- Problem to work on -
Read the records and write them out again exactly.

[BEGIN Records to process]

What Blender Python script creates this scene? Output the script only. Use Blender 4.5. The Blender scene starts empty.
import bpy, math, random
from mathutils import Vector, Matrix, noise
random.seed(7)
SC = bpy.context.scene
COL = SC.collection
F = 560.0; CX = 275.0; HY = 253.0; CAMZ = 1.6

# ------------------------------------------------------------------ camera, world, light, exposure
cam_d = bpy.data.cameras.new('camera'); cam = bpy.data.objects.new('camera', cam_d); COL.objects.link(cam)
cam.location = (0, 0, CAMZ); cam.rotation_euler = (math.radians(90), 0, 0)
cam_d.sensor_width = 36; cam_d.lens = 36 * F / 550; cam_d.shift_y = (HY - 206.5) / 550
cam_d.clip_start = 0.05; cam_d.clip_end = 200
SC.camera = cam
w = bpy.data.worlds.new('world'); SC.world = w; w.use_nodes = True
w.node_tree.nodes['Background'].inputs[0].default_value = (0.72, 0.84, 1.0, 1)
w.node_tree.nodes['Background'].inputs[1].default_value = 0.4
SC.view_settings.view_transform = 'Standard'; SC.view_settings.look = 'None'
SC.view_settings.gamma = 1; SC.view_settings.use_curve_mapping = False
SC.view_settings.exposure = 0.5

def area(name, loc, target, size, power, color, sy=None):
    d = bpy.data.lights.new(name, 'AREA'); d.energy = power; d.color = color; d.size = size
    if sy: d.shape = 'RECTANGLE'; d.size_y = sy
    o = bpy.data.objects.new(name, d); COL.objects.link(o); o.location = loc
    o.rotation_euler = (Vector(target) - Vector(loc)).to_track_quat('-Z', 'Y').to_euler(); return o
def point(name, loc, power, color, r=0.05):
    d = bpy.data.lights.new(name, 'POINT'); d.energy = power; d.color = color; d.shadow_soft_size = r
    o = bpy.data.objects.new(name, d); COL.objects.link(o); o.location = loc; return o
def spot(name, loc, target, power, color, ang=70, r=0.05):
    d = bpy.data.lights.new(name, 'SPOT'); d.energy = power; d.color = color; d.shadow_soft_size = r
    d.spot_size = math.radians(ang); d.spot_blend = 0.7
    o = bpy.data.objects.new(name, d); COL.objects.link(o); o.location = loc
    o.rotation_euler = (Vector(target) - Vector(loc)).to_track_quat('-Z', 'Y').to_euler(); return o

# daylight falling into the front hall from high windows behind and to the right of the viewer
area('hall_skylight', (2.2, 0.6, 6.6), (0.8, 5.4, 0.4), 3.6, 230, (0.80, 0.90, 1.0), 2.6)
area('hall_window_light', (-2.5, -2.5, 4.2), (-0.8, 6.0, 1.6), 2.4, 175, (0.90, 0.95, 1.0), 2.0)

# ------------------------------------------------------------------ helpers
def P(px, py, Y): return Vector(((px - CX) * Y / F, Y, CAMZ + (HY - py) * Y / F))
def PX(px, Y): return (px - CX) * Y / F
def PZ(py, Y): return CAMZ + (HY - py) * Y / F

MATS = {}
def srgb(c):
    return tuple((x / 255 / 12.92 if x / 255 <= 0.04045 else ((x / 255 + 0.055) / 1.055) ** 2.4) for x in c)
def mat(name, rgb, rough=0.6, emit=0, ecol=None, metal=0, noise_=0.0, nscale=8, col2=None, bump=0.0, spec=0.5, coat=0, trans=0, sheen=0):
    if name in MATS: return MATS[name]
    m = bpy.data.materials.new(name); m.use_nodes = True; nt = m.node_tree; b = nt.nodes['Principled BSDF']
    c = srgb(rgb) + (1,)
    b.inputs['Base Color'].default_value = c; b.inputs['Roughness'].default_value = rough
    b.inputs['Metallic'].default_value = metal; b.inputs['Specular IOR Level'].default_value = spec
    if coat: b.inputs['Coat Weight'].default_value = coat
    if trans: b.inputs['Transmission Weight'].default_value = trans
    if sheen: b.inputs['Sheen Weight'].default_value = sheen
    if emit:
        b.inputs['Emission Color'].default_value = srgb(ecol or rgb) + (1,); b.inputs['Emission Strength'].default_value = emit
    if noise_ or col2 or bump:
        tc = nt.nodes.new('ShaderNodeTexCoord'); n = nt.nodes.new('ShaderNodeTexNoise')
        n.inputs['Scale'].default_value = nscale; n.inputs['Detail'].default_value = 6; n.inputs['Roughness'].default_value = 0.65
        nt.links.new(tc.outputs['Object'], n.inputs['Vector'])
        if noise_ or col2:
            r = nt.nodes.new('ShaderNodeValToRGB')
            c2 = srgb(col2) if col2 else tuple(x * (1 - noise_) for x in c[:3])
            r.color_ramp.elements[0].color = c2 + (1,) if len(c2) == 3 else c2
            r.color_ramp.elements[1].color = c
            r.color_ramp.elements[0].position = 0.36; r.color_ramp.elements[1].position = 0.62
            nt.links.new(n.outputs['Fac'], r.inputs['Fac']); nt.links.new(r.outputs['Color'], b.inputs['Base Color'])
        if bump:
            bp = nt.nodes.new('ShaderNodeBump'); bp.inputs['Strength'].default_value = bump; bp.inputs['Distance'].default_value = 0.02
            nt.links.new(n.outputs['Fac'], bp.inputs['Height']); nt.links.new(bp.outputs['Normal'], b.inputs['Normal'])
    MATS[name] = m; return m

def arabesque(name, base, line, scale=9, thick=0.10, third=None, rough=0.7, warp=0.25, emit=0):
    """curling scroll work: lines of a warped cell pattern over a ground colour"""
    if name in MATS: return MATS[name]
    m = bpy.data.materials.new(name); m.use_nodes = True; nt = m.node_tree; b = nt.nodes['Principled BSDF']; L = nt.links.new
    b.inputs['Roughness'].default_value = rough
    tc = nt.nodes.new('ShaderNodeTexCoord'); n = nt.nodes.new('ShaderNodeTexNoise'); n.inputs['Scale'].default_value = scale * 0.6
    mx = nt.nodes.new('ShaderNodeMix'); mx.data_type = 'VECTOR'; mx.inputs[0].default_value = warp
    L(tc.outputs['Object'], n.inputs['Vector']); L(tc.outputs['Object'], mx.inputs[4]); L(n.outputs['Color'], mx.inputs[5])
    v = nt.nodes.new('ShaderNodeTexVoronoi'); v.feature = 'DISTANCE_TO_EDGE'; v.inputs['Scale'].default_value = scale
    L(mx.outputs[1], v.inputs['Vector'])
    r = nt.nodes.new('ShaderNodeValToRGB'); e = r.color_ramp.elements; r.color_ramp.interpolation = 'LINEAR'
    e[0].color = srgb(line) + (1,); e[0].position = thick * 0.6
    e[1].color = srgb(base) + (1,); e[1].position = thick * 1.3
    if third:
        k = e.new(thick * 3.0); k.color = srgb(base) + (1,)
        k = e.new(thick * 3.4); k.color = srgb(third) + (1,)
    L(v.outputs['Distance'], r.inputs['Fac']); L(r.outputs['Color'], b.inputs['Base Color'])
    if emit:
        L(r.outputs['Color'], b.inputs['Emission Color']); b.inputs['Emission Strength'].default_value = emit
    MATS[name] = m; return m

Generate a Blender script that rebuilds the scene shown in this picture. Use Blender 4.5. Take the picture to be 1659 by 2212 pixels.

[END Records to process]

- Solution to this task -
What Blender Python script creates this scene? Output the script only. Use Blender 4.5. The Blender scene starts empty.
import bpy, math, random
from mathutils import Vector, Matrix, noise
random.seed(7)
SC = bpy.context.scene
COL = SC.collection
F = 560.0; CX = 275.0; HY = 253.0; CAMZ = 1.6

# ------------------------------------------------------------------ camera, world, light, exposure
cam_d = bpy.data.cameras.new('camera'); cam = bpy.data.objects.new('camera', cam_d); COL.objects.link(cam)
cam.location = (0, 0, CAMZ); cam.rotation_euler = (math.radians(90), 0, 0)
cam_d.sensor_width = 36; cam_d.lens = 36 * F / 550; cam_d.shift_y = (HY - 206.5) / 550
cam_d.clip_start = 0.05; cam_d.clip_end = 200
SC.camera = cam
w = bpy.data.worlds.new('world'); SC.world = w; w.use_nodes = True
w.node_tree.nodes['Background'].inputs[0].default_value = (0.72, 0.84, 1.0, 1)
w.node_tree.nodes['Background'].inputs[1].default_value = 0.4
SC.view_settings.view_transform = 'Standard'; SC.view_settings.look = 'None'
SC.view_settings.gamma = 1; SC.view_settings.use_curve_mapping = False
SC.view_settings.exposure = 0.5

def area(name, loc, target, size, power, color, sy=None):
    d = bpy.data.lights.new(name, 'AREA'); d.energy = power; d.color = color; d.size = size
    if sy: d.shape = 'RECTANGLE'; d.size_y = sy
    o = bpy.data.objects.new(name, d); COL.objects.link(o); o.location = loc
    o.rotation_euler = (Vector(target) - Vector(loc)).to_track_quat('-Z', 'Y').to_euler(); return o
def point(name, loc, power, color, r=0.05):
    d = bpy.data.lights.new(name, 'POINT'); d.energy = power; d.color = color; d.shadow_soft_size = r
    o = bpy.data.objects.new(name, d); COL.objects.link(o); o.location = loc; return o
def spot(name, loc, target, power, color, ang=70, r=0.05):
    d = bpy.data.lights.new(name, 'SPOT'); d.energy = power; d.color = color; d.shadow_soft_size = r
    d.spot_size = math.radians(ang); d.spot_blend = 0.7
    o = bpy.data.objects.new(name, d); COL.objects.link(o); o.location = loc
    o.rotation_euler = (Vector(target) - Vector(loc)).to_track_quat('-Z', 'Y').to_euler(); return o

# daylight falling into the front hall from high windows behind and to the right of the viewer
area('hall_skylight', (2.2, 0.6, 6.6), (0.8, 5.4, 0.4), 3.6, 230, (0.80, 0.90, 1.0), 2.6)
area('hall_window_light', (-2.5, -2.5, 4.2), (-0.8, 6.0, 1.6), 2.4, 175, (0.90, 0.95, 1.0), 2.0)

# ------------------------------------------------------------------ helpers
def P(px, py, Y): return Vector(((px - CX) * Y / F, Y, CAMZ + (HY - py) * Y / F))
def PX(px, Y): return (px - CX) * Y / F
def PZ(py, Y): return CAMZ + (HY - py) * Y / F

MATS = {}
def srgb(c):
    return tuple((x / 255 / 12.92 if x / 255 <= 0.04045 else ((x / 255 + 0.055) / 1.055) ** 2.4) for x in c)
def mat(name, rgb, rough=0.6, emit=0, ecol=None, metal=0, noise_=0.0, nscale=8, col2=None, bump=0.0, spec=0.5, coat=0, trans=0, sheen=0):
    if name in MATS: return MATS[name]
    m = bpy.data.materials.new(name); m.use_nodes = True; nt = m.node_tree; b = nt.nodes['Principled BSDF']
    c = srgb(rgb) + (1,)
    b.inputs['Base Color'].default_value = c; b.inputs['Roughness'].default_value = rough
    b.inputs['Metallic'].default_value = metal; b.inputs['Specular IOR Level'].default_value = spec
    if coat: b.inputs['Coat Weight'].default_value = coat
    if trans: b.inputs['Transmission Weight'].default_value = trans
    if sheen: b.inputs['Sheen Weight'].default_value = sheen
    if emit:
        b.inputs['Emission Color'].default_value = srgb(ecol or rgb) + (1,); b.inputs['Emission Strength'].default_value = emit
    if noise_ or col2 or bump:
        tc = nt.nodes.new('ShaderNodeTexCoord'); n = nt.nodes.new('ShaderNodeTexNoise')
        n.inputs['Scale'].default_value = nscale; n.inputs['Detail'].default_value = 6; n.inputs['Roughness'].default_value = 0.65
        nt.links.new(tc.outputs['Object'], n.inputs['Vector'])
        if noise_ or col2:
            r = nt.nodes.new('ShaderNodeValToRGB')
            c2 = srgb(col2) if col2 else tuple(x * (1 - noise_) for x in c[:3])
            r.color_ramp.elements[0].color = c2 + (1,) if len(c2) == 3 else c2
            r.color_ramp.elements[1].color = c
            r.color_ramp.elements[0].position = 0.36; r.color_ramp.elements[1].position = 0.62
            nt.links.new(n.outputs['Fac'], r.inputs['Fac']); nt.links.new(r.outputs['Color'], b.inputs['Base Color'])
        if bump:
            bp = nt.nodes.new('ShaderNodeBump'); bp.inputs['Strength'].default_value = bump; bp.inputs['Distance'].default_value = 0.02
            nt.links.new(n.outputs['Fac'], bp.inputs['Height']); nt.links.new(bp.outputs['Normal'], b.inputs['Normal'])
    MATS[name] = m; return m

def arabesque(name, base, line, scale=9, thick=0.10, third=None, rough=0.7, warp=0.25, emit=0):
    """curling scroll work: lines of a warped cell pattern over a ground colour"""
    if name in MATS: return MATS[name]
    m = bpy.data.materials.new(name); m.use_nodes = True; nt = m.node_tree; b = nt.nodes['Principled BSDF']; L = nt.links.new
    b.inputs['Roughness'].default_value = rough
    tc = nt.nodes.new('ShaderNodeTexCoord'); n = nt.nodes.new('ShaderNodeTexNoise'); n.inputs['Scale'].default_value = scale * 0.6
    mx = nt.nodes.new('ShaderNodeMix'); mx.data_type = 'VECTOR'; mx.inputs[0].default_value = warp
    L(tc.outputs['Object'], n.inputs['Vector']); L(tc.outputs['Object'], mx.inputs[4]); L(n.outputs['Color'], mx.inputs[5])
    v = nt.nodes.new('ShaderNodeTexVoronoi'); v.feature = 'DISTANCE_TO_EDGE'; v.inputs['Scale'].default_value = scale
    L(mx.outputs[1], v.inputs['Vector'])
    r = nt.nodes.new('ShaderNodeValToRGB'); e = r.color_ramp.elements; r.color_ramp.interpolation = 'LINEAR'
    e[0].color = srgb(line) + (1,); e[0].position = thick * 0.6
    e[1].color = srgb(base) + (1,); e[1].position = thick * 1.3
    if third:
        k = e.new(thick * 3.0); k.color = srgb(base) + (1,)
        k = e.new(thick * 3.4); k.color = srgb(third) + (1,)
    L(v.outputs['Distance'], r.inputs['Fac']); L(r.outputs['Color'], b.inputs['Base Color'])
    if emit:
        L(r.outputs['Color'], b.inputs['Emission Color']); b.inputs['Emission Strength'].default_value = emit
    MATS[name] = m; return m

Generate a Blender script that rebuilds the scene shown in this picture. Use Blender 4.5. Take the picture to be 1659 by 2212 pixels.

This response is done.